APPRAISER: But we know they bought it in Mexico.
GUEST: They did.
APPRAISER: In the '60s.
GUEST: Correct.
APPRAISER: It's not $4,000.
GUEST: Okay.
APPRAISER: It's actually 4,000 pesos.
GUEST: Okay.
APPRAISER: Which is about $400 in the mid-'60s.
GUEST: Okay.
APPRAISER: This painting is by an artist named Bridget Tichenor. It's oil on panel. You can see it's monogrammed there, lower right. She lived, I think, 13 lifetimes in her lifetime.
GUEST: Right.
APPRAISER: And I am going to drop a bunch of names real fast.
GUEST: Okay.
APPRAISER: She was born in 1917, and she died in 1990. And for the first part of her life, she was very much a child of Europe. She studied in many places, especially in London and Paris. She's in Paris, and she's a model for Coco Chanel.
GUEST: Isn't that great?
APPRAISER: Through her mother. Her father was a friend-- again, more name-dropping here-- of the Surrealist photographer Man Ray, who was only the first of many photographers to photograph Bridget Tichenor.
GUEST: Oh.
APPRAISER: By all accounts, she was a beautiful woman. Cecil Beaton also photographed her. Irving Penn also photographed her.
GUEST: Okay.
APPRAISER: I'm told there's even sort of a niche among photography collectors...
GUEST: Oh, is that right?
APPRAISER: ...who purchase photographs of Tichenor by these various famous photographers.
GUEST: Boy.
APPRAISER: So she's in Paris, and the war is coming. She's also bouncing back and forth to England. And even though it's the 1930s, her mother arranges a marriage, and that gets her to New York in 1939. While she's there, she ends up at the Art Students League. She studies with a very famous American painter named Reginald Marsh.
GUEST: Okay.
APPRAISER: But she's also there with another famous American painter, a gentleman named Paul Cadmus, who I think very much influenced her technique. If you look at this panel, it's incredibly smooth and very layered. And it has sort of a jewel-like surface.
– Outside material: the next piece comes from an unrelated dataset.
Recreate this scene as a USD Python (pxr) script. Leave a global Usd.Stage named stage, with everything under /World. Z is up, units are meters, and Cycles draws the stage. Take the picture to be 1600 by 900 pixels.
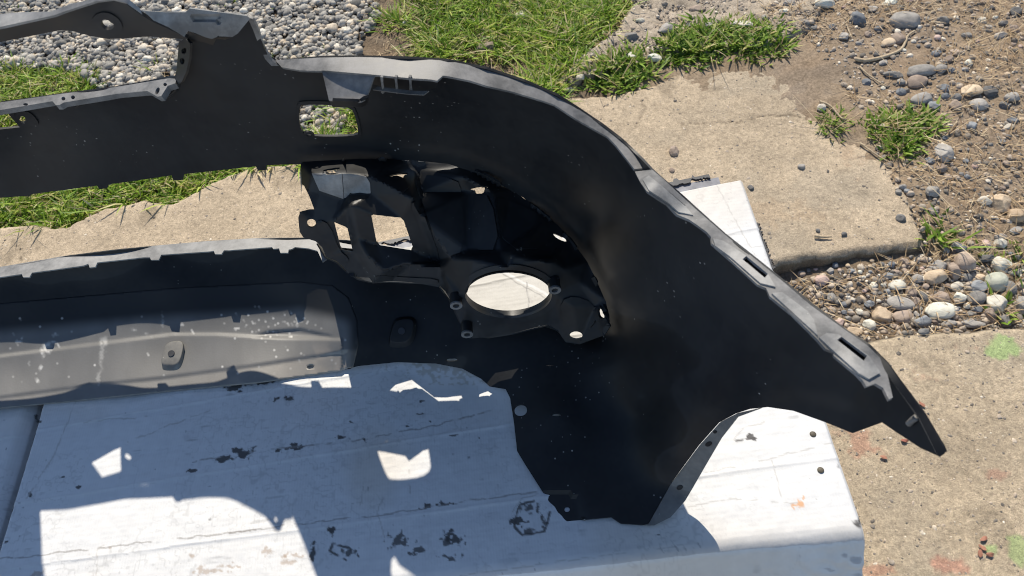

And that's from a technique inspired by 16th-century painters that Cadmus was particularly fascinated by. And so it's layers and layers, very thin layers and glazes of oil on this work. So the work istitled on the reverse, "¿Sera Cierto?", which loosely translates to "Will it be True?" This painting is dated between 1964 and 1965.
GUEST: Okay.
APPRAISER: At auction right now, I think conservatively, we'd be looking at an estimate of $25,000 to $35,000.
GUEST: Is that right? Oh, my gosh-- I cannot believe that.